信濃小諸藩主牧野家では、庶子を牧野姓のままで、家臣取り扱いとしたことは、4~5例があるが、いずれも冷や飯組であった。牧野康那以外の藩主の庶子たちで家臣取り扱いになり家祖となった者は、50石・給人の家柄として扱われ、大政奉還まで重臣に名を連ねたことはなかったので、門閥勢力から驚異に思われることはなかった。

信濃小諸藩の本藩となる越後長岡藩主牧野家では、藩主の庶子を家臣とすることは、家老に養子に出す場合を除き、1例もなかったので、これと対照的である。越後長岡藩士に牧野姓の家臣はあるが、山本氏・松井氏に牧野姓を賜姓したものである。

子孫・家系など 編集

牧野康那の惣領家である牧野求馬家は、小諸惣士草高割成立時、持高107石に、およそ30石~40石の給人地などが支給されており、役職上は、藩主の側衆や、小姓などとして勤務していた。しかし、現代の常識・刑法では重罪にあたる弱者を被害者とする、ある戦慄な非行事件をおこした。

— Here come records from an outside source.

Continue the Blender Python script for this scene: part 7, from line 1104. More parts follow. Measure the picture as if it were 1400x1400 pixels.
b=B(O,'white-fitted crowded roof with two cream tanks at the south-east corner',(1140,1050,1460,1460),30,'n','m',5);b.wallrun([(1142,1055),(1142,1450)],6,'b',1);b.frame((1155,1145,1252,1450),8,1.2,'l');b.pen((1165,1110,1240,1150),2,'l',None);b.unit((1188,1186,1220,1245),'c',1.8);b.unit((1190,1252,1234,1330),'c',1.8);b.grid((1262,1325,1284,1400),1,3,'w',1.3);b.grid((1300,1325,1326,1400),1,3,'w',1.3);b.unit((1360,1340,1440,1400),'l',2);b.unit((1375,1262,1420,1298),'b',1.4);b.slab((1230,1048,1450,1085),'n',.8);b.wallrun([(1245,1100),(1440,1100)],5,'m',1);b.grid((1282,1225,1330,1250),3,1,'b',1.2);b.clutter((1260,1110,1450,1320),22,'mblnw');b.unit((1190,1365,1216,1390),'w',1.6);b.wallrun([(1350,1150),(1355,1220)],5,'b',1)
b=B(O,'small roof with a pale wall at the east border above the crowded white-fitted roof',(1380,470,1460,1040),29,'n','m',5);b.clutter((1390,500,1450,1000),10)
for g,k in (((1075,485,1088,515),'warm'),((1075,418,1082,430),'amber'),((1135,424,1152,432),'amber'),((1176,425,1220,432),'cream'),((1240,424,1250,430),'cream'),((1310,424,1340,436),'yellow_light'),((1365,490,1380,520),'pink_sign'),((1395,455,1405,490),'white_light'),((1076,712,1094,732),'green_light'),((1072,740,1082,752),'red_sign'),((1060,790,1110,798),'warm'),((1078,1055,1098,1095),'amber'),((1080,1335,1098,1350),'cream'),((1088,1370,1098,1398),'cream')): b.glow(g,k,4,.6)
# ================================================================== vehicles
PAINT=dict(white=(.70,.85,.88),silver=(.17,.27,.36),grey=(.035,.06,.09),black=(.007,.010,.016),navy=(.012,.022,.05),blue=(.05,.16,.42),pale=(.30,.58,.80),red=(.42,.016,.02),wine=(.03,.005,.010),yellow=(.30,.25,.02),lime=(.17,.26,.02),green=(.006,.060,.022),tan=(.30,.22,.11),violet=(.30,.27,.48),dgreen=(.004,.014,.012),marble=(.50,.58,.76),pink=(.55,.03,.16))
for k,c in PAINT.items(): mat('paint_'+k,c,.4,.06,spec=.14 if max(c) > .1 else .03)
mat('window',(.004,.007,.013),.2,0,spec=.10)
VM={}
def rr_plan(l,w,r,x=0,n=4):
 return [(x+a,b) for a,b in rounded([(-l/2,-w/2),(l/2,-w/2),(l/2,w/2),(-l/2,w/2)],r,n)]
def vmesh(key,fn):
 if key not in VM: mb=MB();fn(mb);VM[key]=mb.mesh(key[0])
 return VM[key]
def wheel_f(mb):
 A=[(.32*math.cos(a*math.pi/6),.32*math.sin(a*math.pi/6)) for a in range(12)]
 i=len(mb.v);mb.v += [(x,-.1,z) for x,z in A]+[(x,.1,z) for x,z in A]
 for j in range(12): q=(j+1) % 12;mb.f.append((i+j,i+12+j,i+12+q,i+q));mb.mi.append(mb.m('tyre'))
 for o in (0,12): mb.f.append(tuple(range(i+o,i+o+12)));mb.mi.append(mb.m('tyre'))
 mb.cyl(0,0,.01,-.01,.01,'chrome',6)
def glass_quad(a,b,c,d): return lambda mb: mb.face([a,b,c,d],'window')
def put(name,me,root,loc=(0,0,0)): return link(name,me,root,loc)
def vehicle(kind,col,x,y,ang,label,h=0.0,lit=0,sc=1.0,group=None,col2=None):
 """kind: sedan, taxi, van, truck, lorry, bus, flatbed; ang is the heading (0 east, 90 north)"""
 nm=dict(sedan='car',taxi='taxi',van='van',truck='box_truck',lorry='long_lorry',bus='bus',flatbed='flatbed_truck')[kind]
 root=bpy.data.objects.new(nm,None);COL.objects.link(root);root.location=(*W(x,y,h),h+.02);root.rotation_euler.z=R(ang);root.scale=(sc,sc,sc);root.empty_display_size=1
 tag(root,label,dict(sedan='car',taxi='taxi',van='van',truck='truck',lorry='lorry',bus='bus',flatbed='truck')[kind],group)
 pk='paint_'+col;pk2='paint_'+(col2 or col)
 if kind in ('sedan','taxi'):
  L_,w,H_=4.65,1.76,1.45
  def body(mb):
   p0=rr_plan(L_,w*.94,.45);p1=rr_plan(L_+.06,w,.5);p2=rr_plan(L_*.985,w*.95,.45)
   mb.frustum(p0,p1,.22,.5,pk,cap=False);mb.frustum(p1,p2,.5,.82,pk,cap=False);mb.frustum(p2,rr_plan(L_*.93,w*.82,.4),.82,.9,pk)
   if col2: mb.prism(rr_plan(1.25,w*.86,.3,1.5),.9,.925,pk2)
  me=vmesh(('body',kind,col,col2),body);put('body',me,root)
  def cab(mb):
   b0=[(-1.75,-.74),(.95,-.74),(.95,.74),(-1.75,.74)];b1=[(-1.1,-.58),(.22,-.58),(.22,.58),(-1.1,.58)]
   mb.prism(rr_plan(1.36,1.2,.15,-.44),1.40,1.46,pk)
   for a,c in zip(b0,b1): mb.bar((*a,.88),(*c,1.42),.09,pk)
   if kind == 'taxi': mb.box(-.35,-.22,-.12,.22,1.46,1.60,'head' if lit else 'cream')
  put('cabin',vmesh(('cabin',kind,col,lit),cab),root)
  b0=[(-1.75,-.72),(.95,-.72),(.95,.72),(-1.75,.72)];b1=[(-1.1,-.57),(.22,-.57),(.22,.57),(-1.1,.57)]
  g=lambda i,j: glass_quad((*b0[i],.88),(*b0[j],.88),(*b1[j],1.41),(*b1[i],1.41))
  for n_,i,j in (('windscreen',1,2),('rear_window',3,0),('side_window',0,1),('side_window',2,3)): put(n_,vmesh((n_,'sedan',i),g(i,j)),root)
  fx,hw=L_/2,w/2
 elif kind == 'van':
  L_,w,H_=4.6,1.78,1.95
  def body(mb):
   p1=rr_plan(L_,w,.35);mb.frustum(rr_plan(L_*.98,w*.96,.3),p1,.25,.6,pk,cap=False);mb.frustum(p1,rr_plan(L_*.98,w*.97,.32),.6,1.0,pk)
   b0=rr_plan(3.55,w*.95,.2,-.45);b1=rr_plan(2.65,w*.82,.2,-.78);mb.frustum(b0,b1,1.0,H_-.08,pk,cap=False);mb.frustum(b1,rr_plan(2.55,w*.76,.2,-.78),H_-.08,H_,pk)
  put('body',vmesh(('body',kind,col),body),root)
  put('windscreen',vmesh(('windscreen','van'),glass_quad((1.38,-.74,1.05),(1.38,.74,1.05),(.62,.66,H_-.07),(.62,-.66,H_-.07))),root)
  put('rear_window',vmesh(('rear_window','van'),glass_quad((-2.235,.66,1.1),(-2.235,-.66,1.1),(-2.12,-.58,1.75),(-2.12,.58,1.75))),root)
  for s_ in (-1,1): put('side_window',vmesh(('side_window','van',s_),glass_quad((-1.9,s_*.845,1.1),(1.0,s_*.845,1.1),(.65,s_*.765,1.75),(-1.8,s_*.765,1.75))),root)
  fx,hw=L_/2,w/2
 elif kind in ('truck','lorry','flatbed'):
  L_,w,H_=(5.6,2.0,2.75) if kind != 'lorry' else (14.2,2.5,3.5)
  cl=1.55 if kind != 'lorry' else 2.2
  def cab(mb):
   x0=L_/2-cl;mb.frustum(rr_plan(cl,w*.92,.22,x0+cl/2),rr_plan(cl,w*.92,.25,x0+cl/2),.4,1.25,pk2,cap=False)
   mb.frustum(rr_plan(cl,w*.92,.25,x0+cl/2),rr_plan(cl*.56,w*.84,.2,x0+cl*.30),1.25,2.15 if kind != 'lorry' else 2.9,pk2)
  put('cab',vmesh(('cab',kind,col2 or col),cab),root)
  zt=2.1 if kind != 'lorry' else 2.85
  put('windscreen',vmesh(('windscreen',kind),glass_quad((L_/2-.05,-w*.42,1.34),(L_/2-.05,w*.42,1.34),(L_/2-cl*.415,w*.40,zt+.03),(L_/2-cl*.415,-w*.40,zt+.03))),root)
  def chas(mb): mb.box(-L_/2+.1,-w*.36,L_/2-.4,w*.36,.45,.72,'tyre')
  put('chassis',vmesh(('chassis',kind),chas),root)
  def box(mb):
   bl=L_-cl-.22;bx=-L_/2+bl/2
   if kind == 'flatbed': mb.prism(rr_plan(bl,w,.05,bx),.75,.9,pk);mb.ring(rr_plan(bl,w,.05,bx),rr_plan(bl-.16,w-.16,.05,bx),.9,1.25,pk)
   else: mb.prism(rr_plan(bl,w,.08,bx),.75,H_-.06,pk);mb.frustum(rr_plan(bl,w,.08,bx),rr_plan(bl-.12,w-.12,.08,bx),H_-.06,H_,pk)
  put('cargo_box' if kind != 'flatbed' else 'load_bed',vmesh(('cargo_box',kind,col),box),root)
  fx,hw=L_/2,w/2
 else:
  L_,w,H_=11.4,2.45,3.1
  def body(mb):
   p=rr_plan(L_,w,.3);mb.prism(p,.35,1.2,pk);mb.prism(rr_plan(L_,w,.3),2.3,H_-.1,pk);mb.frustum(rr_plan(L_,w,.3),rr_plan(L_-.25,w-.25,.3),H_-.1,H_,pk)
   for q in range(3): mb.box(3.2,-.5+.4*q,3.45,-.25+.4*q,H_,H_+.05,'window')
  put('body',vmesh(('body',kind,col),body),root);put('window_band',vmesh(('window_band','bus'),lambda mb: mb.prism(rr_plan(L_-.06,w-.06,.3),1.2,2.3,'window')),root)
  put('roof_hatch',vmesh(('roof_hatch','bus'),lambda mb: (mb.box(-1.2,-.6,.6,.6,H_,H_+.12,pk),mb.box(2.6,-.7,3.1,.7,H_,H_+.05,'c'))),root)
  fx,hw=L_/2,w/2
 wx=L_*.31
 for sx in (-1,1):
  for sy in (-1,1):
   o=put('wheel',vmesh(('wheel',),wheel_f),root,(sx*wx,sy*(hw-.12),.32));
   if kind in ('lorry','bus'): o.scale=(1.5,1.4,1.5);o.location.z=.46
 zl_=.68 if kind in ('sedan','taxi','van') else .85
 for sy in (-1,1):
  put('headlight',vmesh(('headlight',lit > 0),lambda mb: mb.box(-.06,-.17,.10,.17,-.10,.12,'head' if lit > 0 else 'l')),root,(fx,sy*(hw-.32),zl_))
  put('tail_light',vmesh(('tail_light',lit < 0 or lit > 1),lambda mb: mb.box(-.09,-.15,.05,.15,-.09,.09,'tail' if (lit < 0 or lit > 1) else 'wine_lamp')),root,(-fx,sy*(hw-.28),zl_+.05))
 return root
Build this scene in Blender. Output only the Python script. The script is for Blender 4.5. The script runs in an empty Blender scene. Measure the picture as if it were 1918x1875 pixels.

持高減石・格式降格となり藩主から叱責を受け、謹慎とはなったが、封建時代であったためか、入牢とはならなかった。

牧野求馬家の庶子(牧野康那、内孫の一人)が、3代藩主康満が身分の低い女性(お召し女)と儲けた男子の養子となり、その家督相続をしているため、牧野康那の男系子孫は、明治維新のときに2家があった。

入牢した牧野求馬成賢は、牧野求馬家の幕末及び、小諸騒動のころの当主である。